-- Stored data --
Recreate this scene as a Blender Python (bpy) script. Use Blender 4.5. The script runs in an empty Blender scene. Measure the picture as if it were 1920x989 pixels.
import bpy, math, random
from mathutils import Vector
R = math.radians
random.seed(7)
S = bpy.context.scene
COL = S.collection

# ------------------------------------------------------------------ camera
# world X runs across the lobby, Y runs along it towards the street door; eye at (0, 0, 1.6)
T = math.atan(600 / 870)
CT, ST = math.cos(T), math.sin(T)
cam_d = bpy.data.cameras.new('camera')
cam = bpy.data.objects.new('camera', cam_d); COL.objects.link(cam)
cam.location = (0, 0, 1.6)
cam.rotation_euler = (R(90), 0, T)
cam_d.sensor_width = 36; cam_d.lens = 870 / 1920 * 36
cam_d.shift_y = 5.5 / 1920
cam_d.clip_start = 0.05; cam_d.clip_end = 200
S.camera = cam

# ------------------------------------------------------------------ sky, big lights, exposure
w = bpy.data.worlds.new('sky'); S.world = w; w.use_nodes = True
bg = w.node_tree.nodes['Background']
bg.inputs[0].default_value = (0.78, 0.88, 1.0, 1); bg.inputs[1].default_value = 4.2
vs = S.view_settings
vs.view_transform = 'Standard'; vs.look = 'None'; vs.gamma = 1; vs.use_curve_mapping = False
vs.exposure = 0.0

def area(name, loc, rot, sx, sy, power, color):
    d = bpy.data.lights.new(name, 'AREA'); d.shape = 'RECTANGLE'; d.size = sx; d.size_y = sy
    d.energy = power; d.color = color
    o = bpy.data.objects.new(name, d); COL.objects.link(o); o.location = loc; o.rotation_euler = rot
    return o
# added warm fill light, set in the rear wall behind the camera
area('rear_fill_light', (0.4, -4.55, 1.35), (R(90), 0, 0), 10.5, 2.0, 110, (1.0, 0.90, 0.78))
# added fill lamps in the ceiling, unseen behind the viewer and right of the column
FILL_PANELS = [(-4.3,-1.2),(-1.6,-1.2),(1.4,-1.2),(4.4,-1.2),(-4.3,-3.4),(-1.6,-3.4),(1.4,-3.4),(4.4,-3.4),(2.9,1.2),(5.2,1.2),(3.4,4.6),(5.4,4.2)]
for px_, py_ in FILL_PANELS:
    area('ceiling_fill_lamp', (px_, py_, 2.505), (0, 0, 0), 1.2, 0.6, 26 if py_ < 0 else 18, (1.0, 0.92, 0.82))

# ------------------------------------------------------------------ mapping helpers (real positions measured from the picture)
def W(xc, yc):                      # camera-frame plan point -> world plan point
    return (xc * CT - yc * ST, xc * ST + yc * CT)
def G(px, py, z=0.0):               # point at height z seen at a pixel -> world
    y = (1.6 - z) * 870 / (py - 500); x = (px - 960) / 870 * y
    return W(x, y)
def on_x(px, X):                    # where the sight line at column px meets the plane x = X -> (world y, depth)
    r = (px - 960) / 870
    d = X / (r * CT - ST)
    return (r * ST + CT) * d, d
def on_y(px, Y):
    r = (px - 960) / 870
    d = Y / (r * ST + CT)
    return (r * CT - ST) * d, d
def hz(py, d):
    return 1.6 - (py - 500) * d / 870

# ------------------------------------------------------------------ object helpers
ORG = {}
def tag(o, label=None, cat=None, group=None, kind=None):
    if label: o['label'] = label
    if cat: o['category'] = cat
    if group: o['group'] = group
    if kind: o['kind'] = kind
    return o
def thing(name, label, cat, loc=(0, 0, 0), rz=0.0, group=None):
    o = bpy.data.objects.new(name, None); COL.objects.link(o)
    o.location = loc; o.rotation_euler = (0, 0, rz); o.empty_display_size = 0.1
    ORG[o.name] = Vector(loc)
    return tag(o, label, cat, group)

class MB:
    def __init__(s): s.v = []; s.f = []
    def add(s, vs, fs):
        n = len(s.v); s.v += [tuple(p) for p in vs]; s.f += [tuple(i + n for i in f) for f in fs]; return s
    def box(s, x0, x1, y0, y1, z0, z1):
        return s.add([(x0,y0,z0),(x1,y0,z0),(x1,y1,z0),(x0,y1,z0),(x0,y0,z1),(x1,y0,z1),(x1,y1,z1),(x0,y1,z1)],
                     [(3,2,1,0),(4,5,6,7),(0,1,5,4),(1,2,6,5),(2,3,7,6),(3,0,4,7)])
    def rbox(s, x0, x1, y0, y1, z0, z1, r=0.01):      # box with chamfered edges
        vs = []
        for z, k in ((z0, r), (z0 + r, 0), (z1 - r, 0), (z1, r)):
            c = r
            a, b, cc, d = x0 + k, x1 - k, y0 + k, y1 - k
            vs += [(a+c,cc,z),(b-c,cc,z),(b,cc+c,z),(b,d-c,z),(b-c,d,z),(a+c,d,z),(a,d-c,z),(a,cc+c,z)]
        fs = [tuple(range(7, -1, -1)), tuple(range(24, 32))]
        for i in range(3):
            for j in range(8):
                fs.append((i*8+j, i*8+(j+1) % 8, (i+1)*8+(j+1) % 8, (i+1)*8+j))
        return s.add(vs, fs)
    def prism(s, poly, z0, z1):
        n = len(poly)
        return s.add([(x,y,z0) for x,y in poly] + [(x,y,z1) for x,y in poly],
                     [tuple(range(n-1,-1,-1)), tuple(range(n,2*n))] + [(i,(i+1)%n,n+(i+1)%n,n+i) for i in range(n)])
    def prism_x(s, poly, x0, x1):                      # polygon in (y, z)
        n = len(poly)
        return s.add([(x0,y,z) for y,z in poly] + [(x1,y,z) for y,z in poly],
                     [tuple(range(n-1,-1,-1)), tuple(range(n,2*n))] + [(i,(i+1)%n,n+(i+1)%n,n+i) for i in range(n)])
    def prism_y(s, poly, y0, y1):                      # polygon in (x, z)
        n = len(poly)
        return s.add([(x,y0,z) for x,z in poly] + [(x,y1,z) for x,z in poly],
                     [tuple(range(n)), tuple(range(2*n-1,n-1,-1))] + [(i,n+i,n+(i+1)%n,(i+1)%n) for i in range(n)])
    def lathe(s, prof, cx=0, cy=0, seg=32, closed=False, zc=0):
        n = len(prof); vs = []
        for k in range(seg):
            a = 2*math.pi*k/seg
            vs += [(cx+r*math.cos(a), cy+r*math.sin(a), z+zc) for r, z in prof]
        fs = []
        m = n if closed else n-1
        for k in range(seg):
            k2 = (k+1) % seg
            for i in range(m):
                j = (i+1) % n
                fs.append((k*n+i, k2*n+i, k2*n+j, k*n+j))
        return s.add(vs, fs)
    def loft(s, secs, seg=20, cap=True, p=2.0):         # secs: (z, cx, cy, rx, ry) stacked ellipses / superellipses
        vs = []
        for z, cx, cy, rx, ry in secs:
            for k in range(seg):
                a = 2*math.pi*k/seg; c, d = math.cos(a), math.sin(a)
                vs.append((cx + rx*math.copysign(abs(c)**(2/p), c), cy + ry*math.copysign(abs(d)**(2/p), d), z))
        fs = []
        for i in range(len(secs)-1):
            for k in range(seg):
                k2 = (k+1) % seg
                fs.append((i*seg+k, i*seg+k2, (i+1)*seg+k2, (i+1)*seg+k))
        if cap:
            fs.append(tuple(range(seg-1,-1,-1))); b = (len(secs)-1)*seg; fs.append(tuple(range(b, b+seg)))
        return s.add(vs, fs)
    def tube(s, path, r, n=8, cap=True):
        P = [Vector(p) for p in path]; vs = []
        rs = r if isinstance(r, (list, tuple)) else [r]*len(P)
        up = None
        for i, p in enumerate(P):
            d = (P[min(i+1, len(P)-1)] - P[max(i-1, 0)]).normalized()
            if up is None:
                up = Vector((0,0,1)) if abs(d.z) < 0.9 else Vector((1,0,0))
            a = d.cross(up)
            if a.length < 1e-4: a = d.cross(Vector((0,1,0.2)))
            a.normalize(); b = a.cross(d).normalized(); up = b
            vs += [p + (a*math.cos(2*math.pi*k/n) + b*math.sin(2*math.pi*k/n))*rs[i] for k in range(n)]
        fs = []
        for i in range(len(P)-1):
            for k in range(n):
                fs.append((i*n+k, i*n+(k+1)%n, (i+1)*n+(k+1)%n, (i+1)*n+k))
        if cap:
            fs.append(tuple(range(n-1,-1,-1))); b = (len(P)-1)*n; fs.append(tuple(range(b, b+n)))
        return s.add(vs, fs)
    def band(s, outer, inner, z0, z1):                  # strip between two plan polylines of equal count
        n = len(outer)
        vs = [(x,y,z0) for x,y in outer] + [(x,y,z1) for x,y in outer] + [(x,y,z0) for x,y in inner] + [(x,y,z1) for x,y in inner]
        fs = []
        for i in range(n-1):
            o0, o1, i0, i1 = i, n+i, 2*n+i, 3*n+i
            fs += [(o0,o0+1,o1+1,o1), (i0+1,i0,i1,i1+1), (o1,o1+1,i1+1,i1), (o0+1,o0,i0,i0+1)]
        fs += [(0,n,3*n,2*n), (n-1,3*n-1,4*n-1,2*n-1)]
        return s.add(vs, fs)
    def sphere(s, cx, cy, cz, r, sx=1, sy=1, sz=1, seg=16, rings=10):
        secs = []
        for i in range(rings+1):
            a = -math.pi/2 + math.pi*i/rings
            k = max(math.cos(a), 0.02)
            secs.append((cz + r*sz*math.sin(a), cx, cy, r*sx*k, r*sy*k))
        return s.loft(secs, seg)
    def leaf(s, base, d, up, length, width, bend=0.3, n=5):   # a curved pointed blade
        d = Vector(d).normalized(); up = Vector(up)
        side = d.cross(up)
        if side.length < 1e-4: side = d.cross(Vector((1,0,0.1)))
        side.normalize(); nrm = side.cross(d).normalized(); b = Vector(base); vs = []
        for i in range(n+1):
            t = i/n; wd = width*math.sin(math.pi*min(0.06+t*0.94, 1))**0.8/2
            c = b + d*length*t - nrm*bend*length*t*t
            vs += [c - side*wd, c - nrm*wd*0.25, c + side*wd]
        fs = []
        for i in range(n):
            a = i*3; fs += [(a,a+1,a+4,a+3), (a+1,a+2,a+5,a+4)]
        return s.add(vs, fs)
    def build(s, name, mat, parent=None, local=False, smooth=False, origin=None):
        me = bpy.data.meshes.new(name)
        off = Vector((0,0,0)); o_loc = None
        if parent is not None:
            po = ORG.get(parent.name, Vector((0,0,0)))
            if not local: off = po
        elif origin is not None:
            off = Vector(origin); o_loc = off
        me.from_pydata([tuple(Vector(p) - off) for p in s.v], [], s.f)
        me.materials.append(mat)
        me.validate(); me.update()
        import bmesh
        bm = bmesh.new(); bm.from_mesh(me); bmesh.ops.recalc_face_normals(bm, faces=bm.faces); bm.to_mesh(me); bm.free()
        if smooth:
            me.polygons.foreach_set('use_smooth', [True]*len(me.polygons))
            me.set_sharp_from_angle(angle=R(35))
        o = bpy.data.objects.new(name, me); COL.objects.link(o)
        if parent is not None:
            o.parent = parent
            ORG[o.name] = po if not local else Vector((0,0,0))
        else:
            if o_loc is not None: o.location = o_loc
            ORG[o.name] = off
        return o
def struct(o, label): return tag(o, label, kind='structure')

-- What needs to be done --
Select all lines in the listing that include the word "runs".

-- Task answer --
Recreate this scene as a Blender Python (bpy) script. Use Blender 4.5. The script runs in an empty Blender scene. Measure the picture as if it were 1920x989 pixels.
# world X runs across the lobby, Y runs along it towards the street door; eye at (0, 0, 1.6)